Data excerpt:
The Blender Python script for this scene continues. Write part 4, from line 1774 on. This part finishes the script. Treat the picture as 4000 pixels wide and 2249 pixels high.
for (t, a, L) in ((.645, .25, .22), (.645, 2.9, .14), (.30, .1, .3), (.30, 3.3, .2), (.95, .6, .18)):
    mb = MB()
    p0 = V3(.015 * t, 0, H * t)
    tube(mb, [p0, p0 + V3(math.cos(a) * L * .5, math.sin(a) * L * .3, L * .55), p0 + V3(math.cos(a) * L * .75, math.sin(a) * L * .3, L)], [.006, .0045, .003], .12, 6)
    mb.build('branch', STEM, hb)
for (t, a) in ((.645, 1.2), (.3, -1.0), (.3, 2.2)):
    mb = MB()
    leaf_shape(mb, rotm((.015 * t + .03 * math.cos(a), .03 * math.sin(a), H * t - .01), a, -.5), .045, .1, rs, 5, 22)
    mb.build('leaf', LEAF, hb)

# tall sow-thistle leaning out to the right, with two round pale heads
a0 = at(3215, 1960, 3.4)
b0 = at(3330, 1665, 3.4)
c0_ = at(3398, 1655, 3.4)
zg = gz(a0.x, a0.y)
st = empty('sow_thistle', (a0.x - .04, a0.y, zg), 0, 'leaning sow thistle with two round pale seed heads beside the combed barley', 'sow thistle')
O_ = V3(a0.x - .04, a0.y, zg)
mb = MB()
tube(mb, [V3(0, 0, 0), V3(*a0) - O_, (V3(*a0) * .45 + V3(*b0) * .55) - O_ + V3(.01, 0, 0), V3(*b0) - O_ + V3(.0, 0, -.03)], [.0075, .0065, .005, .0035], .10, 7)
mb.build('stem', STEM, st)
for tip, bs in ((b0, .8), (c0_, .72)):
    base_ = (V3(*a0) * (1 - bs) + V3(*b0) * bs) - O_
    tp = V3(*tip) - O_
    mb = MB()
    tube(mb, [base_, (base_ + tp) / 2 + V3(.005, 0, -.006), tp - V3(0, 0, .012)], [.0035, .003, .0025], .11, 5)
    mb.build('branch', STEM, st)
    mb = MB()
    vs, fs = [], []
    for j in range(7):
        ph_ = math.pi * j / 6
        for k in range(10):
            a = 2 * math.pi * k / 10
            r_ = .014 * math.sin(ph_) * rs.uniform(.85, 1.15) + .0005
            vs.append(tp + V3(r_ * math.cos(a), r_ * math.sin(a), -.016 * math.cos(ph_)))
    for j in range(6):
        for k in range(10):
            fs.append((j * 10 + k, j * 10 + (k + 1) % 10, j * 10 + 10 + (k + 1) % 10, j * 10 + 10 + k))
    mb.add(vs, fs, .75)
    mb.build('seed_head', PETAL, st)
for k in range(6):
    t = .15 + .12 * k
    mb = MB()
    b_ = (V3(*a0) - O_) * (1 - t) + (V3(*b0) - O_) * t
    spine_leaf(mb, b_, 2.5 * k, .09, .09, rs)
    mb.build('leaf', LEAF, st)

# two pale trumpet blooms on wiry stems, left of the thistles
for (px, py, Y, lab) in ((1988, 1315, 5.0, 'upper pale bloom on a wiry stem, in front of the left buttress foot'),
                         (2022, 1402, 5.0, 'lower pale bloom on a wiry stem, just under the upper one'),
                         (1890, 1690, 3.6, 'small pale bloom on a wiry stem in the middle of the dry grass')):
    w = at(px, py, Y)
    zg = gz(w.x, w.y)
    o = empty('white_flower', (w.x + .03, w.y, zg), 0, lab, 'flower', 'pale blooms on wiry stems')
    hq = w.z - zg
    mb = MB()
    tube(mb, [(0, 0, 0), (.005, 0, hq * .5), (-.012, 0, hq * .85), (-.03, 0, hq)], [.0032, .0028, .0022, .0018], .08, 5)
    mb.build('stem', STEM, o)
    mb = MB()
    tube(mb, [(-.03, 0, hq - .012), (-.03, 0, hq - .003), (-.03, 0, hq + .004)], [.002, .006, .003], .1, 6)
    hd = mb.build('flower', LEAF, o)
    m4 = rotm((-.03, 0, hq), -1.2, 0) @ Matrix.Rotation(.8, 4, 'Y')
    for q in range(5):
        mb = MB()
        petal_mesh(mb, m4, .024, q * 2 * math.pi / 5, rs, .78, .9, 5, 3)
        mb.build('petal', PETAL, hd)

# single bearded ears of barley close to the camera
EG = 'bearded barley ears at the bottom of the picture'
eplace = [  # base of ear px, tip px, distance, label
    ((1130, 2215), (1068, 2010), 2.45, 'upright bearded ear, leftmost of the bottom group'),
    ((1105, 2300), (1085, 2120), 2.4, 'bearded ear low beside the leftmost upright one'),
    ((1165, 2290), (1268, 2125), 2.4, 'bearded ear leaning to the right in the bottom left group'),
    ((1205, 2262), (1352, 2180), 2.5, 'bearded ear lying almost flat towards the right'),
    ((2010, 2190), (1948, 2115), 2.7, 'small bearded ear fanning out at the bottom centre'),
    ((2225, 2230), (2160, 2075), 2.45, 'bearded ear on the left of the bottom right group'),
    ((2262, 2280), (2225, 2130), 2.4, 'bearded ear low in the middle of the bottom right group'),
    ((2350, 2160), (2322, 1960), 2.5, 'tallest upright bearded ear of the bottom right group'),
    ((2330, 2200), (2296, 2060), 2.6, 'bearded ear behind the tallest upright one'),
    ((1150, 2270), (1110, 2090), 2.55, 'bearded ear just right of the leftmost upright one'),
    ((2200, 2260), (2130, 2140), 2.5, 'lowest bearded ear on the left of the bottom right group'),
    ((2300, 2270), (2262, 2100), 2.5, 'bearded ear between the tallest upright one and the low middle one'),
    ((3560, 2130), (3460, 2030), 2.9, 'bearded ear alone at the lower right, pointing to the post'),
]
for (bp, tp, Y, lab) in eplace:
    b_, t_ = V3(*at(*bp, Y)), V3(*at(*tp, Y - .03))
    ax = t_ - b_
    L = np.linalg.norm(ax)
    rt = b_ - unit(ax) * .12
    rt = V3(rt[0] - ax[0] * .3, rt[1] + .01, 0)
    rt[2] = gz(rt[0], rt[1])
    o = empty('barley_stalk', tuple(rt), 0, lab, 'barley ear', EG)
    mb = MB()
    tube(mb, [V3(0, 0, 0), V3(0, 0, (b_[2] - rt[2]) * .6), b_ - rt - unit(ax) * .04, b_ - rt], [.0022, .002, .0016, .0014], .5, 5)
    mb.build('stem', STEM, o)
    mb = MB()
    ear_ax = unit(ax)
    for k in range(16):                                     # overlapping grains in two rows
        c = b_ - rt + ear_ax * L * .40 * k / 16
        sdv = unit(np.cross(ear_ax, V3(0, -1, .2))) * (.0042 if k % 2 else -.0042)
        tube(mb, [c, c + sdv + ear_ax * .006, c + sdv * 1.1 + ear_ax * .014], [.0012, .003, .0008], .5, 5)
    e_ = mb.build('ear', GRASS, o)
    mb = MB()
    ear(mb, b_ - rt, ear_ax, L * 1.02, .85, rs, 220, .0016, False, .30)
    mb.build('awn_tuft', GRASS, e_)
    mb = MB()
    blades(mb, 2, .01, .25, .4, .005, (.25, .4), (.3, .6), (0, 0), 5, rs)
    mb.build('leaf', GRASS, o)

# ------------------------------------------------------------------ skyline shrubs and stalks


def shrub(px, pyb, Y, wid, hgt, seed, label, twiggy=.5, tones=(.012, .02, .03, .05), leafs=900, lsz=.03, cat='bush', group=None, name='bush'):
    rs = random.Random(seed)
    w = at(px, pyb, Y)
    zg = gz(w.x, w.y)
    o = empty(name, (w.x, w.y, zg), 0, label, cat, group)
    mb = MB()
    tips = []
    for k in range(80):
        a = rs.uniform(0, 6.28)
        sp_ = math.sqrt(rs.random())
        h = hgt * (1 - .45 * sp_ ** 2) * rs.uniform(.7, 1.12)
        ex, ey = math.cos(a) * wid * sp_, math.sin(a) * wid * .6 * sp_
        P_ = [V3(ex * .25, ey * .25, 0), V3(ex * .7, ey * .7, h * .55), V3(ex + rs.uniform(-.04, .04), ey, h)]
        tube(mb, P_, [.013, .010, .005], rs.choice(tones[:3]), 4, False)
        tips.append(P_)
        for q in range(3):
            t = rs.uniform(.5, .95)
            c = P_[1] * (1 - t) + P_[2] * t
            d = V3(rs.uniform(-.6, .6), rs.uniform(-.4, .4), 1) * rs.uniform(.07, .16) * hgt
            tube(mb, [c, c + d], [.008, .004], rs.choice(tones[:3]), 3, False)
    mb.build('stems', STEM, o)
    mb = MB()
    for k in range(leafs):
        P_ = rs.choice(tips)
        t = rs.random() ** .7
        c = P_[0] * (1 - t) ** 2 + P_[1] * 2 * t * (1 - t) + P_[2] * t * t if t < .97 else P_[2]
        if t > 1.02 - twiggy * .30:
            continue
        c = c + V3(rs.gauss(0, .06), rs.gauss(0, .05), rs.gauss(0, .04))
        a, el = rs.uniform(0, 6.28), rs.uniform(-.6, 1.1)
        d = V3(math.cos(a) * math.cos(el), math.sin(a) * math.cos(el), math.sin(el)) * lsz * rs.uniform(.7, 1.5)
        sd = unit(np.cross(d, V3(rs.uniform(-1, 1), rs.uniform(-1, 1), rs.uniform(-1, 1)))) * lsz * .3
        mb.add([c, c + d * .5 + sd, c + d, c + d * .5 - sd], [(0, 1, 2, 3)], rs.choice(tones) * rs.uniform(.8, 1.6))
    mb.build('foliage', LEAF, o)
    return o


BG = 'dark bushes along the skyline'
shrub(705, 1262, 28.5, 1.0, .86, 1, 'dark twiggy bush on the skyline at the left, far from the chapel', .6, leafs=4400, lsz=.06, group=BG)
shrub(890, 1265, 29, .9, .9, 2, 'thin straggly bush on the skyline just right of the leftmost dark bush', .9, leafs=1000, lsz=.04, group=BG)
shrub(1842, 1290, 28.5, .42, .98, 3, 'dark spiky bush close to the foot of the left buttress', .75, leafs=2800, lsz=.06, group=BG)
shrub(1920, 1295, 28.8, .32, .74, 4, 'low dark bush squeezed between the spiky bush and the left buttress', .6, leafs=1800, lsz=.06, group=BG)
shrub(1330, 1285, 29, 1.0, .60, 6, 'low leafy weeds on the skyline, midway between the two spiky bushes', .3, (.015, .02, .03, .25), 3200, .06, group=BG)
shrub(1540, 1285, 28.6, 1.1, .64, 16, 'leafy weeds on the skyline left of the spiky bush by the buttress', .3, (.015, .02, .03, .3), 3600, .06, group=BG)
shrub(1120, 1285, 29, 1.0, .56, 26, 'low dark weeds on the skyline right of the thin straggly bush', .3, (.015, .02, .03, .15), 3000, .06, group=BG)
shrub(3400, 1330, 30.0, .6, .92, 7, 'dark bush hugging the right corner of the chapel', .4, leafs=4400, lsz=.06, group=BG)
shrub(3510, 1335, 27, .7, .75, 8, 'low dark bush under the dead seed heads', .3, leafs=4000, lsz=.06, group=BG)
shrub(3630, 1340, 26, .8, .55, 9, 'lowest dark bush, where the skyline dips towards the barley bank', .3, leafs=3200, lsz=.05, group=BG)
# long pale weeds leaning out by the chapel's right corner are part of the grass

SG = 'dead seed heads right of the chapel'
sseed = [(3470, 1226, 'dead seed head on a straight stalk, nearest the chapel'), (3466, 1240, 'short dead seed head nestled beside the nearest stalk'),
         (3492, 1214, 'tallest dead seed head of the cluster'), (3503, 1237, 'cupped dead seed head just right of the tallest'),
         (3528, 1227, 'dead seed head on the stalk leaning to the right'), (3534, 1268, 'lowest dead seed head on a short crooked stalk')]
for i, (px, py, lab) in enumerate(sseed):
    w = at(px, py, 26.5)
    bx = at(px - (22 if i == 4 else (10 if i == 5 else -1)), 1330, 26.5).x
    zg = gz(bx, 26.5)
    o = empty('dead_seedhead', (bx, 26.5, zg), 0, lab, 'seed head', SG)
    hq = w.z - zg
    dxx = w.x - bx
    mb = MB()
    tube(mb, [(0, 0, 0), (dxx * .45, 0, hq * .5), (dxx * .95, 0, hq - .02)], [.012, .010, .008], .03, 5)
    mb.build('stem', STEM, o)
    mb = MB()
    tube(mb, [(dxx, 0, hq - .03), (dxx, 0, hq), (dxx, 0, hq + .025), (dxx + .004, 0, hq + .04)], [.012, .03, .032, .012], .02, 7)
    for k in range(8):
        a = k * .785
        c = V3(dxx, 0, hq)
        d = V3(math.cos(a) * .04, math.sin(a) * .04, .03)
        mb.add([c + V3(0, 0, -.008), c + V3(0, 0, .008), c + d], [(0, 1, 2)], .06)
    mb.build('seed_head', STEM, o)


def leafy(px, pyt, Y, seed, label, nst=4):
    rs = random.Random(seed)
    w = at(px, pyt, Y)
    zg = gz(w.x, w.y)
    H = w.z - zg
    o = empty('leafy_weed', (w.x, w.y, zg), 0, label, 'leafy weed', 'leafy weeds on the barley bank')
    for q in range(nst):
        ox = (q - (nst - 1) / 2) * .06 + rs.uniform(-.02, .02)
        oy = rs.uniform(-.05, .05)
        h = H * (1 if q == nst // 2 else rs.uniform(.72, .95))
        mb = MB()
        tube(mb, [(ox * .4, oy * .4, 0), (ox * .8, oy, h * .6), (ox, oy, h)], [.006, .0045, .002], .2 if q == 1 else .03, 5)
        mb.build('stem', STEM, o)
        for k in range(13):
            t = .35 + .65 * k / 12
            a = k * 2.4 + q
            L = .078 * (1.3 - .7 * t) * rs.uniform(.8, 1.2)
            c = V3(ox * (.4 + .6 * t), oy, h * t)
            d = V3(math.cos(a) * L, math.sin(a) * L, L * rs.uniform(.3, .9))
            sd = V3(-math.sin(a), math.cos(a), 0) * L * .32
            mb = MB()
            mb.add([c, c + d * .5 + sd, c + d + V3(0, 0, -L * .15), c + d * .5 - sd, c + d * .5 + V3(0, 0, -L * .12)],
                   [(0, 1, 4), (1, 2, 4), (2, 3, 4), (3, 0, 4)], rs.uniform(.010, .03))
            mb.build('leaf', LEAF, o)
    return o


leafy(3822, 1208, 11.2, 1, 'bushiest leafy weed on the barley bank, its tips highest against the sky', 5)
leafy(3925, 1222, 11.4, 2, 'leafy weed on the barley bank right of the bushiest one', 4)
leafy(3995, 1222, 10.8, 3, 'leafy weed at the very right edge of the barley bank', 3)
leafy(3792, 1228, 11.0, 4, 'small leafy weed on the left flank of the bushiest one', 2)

Exercise: Retype only the lines running from the top of the listing to the line that holds "mb.build('leaf', LEAF, hb)", both ends included.

Task output:
The Blender Python script for this scene continues. Write part 4, from line 1774 on. This part finishes the script. Treat the picture as 4000 pixels wide and 2249 pixels high.
for (t, a, L) in ((.645, .25, .22), (.645, 2.9, .14), (.30, .1, .3), (.30, 3.3, .2), (.95, .6, .18)):
    mb = MB()
    p0 = V3(.015 * t, 0, H * t)
    tube(mb, [p0, p0 + V3(math.cos(a) * L * .5, math.sin(a) * L * .3, L * .55), p0 + V3(math.cos(a) * L * .75, math.sin(a) * L * .3, L)], [.006, .0045, .003], .12, 6)
    mb.build('branch', STEM, hb)
for (t, a) in ((.645, 1.2), (.3, -1.0), (.3, 2.2)):
    mb = MB()
    leaf_shape(mb, rotm((.015 * t + .03 * math.cos(a), .03 * math.sin(a), H * t - .01), a, -.5), .045, .1, rs, 5, 22)
    mb.build('leaf', LEAF, hb)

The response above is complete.